Good spot, @danielo515. If you'd like to improve the page, the file that needs updating is:
https://github.com/qmk/qmk.fm/blob/gh-pages/_pages/proton-c.md
Wow @drashna, nice comparison table!
I like it. The only thing I see we can improve is adding a sentence in plain English saying how much more memory for your firmware you have (better in %). At first, I thought it was 32KB VS 256KB, but then the EEPROM thing confused me. Does that mean that the extra memory on the proton-c is 256KB - 32KB - 1024b
?
The memory row I guess it is about the "ram" (probably not technically ram but, whatever)
I'm not 100% on how the EEPROM works on STM32 chips, but yes, the 256kB is the flash memory - the EEPROM data also lives here - and the 48kB is the RAM.
The EEPROM uses program space, so eats into that 256KB size. However, there is no actual limit on EEPROM size, and QMK Firmware will continue to allocate and use however much space is set for EEPROM. This means that we could actually store all 32 layers in eeprom (for dynamic keymap support, for instance), without any issues. And IIRC, it starts at the end, and works it's way backwards. But @yiancar would need to confirm what, since they're the expert on this.
---- | ATMega32u4 | AT90USB1286 | STM32F303xC |
---|---|---|---|
Speed | 16MHz | 16MHz | 72MHz |
Voltage | 5v | 5v | 3.3v with some 5v capable pins |
Flash size | 32KB (28 usable) | 128KB (120KB usable) | 256KB (248KB) |
EEPROM size | 1024 bytes | 4098 Bytes | 4096 bytes (emulated in flash) |
Memory | 2.5KB | 8KB | 48KB |
Timers | 4 total | 4 total | 10 total |
Digital IO | 25 pins | 46 pins | 37 pins |
The STM32F303 has 9 times the usable storage space that the ATMega32U4 has. You could enable a bunch of features and still have plenty of room left. For instance, my Planck EZ, which has audio, and rgb matrix enabled with no sub-features disabled, and has some of the compiler optimizations turned off uses 45KB of firmware, leaving 200+KB free, still. Plenty of room for most anything you want to do.
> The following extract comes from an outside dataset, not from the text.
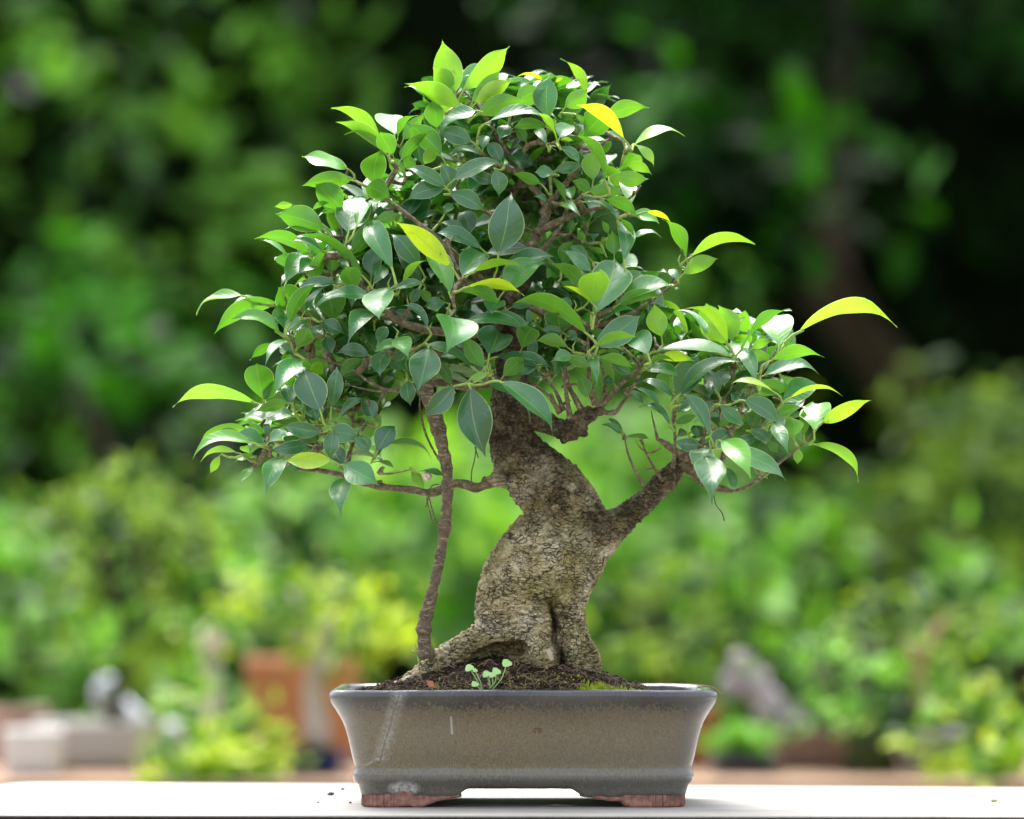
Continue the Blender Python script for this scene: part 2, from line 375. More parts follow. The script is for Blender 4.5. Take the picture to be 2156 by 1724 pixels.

The eeprom space will not dynamically expand. The pages need to be reserved and never changed for that keyboard. If the eeprom settings change the pages will probably be formated.
Also if you start eating too much into the flash you need to start letting the compiler know by modifying the .ld life. Right now the space used is so far (last 4 pages) so we just assume and hope that the compiler will not put anything there.
@yiancar how do you set that? The pages reserved?
https://github.com/qmk/qmk_firmware/blob/master/tmk_core/common/chibios/eeprom_stm32.h#L43
FEE_DENSITY_PAGES sets the number of reserved pages.
Here you need to remember that you need double the number of pages than what you are going to use. This is because you always need a page fre to be able to set as "dirty"
So if I'm reading that right, the MCU_STM32F303CC
uses 4KB of eeprom?
So, there is 4 pages reserved. For STM32F303, each page is 2KB, therefor 8KB is reserved for eeprom, of which 4KB are usable.
Wooo, I can do maths! :D
This is the headline for the proton-c:
While everything in there is probably correct (I didn't checked but I trust you) it says nothing to the average user. Even for mid users like me (I don't consider myself an advanced user, but I have several keyboards and I have even built my own from scratch) it does not tells me what I want to know. This is what I want to read first when I open that page:
And just with those two bullet points I'm sold. But currently, after reading that page I just feel: should I consider using this? Why? I think we should make clearer that it is better and why it is better.